Di sisi lain, memasuki tahun 1900, isu anti-imperialisme mengalami perkembangan yang signifikan di AS. William Jennings Bryan, calon presiden dari Partai Demokrat, menjadi salah satu pelopor utama gerakan anti-imperialis. Melihat perkembangan itu, Presiden Aguinaldo menaruh harapan besar. Ia berharap McKinley kalah dalam pemilihan presiden AS. Menurut Aguinaldo, kemenangan Bryan akan membuat pasukan AS ditarik pulang dari Filipina. Dan harapan itu lagi-lagi gagal terwujud. Pada November 1900, McKinley terpilih kembali.

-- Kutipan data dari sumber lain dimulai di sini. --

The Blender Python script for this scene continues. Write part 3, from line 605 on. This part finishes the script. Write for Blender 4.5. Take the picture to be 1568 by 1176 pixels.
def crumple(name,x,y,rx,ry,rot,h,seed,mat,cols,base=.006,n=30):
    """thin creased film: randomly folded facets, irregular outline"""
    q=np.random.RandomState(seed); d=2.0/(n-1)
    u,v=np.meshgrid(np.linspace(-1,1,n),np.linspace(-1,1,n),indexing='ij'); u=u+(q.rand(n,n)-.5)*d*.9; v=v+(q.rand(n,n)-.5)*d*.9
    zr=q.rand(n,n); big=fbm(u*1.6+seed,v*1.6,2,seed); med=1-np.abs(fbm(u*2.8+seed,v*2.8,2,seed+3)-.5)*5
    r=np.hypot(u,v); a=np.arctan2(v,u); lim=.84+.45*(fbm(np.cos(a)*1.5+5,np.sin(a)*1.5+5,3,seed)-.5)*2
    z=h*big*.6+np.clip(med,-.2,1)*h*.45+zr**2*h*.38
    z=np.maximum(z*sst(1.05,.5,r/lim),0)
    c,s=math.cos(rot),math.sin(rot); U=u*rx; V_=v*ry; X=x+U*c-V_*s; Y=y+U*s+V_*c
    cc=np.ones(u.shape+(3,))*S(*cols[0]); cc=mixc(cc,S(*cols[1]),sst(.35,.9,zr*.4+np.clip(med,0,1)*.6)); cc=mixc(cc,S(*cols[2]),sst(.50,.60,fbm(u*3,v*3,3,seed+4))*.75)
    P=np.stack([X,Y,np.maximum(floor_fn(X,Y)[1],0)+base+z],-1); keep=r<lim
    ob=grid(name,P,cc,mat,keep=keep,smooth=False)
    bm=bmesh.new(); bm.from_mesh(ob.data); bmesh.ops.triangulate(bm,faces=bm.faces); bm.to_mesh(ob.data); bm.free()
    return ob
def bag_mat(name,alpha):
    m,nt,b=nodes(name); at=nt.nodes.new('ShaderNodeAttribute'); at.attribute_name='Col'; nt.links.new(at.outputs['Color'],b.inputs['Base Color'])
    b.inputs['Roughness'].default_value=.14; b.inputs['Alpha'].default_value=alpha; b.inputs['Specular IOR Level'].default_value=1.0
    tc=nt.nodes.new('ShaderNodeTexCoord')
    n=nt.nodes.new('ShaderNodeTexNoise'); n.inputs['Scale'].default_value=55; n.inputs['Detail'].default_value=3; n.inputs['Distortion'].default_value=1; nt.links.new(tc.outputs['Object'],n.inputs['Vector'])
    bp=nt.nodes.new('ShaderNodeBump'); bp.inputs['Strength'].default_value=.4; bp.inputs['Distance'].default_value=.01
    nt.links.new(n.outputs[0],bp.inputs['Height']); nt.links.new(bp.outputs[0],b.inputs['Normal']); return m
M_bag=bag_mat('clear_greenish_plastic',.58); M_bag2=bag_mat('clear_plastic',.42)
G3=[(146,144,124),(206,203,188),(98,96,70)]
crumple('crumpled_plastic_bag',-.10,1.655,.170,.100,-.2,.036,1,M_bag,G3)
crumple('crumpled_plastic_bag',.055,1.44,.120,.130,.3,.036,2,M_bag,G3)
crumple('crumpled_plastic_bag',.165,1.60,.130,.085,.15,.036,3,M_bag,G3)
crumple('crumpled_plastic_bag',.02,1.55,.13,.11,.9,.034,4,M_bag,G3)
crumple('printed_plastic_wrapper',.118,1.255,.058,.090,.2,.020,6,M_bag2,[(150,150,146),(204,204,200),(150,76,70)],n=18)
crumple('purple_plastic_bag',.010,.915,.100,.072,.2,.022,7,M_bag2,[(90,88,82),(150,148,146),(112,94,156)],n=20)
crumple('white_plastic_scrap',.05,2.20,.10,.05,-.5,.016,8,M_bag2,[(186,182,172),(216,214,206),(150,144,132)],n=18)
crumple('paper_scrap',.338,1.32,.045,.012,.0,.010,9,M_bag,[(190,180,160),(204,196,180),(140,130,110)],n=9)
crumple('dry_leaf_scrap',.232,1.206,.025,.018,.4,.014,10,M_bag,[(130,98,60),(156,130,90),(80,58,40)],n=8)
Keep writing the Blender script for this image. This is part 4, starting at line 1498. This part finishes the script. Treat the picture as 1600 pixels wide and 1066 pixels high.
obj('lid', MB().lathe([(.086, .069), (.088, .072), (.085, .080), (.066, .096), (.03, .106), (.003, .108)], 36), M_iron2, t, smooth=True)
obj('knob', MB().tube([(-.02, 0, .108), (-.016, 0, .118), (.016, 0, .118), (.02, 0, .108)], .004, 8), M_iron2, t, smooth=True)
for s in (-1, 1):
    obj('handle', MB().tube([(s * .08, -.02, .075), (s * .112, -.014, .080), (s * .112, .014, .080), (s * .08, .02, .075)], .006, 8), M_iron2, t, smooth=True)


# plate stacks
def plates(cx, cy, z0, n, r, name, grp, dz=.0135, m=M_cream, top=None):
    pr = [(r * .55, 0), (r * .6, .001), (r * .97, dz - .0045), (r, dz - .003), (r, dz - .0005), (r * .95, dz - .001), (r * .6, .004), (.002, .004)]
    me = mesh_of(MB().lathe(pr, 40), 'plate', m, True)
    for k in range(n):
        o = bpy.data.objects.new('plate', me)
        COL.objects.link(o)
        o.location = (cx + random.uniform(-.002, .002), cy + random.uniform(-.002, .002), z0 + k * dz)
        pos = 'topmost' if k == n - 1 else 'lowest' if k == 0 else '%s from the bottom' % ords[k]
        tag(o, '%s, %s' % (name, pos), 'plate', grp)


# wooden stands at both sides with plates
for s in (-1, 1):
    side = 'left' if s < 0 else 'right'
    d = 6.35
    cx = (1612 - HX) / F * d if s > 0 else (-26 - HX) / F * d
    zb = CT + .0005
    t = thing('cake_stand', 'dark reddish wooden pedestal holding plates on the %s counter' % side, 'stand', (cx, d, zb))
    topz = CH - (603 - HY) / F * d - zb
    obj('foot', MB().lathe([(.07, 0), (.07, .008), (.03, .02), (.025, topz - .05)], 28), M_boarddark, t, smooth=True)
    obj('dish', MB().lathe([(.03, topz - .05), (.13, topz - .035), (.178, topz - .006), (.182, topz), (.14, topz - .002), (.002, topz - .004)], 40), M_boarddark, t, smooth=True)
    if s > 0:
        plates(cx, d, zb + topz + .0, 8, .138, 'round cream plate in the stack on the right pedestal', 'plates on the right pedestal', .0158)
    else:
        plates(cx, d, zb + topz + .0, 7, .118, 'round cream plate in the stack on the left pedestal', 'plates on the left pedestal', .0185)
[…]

Setelah dilantik sebagai Presiden AS untuk periode kedua, sikap McKinley semakin tegas terhadap Filipina. Pada Maret 1901, Brigadir Jenderal Frederick Funston yang menerima amanat untuk mengamankan keadaan, langsung merangkul kelompok suku Macabebe yang pro-AS untuk mengepung markas Aguinaldo di wilayah terpencil di Luzon. Dalam kepungan itu, Aguinaldo ditangkap. Ia dipaksa bersumpah untuk setia pada pemerintah AS dan mendesak para pengikutnya untuk menyerah. Perlawanan pasukan gerilya akhirnya berhasil dilumpuhkan dan Filipina jatuh ke tangan AS.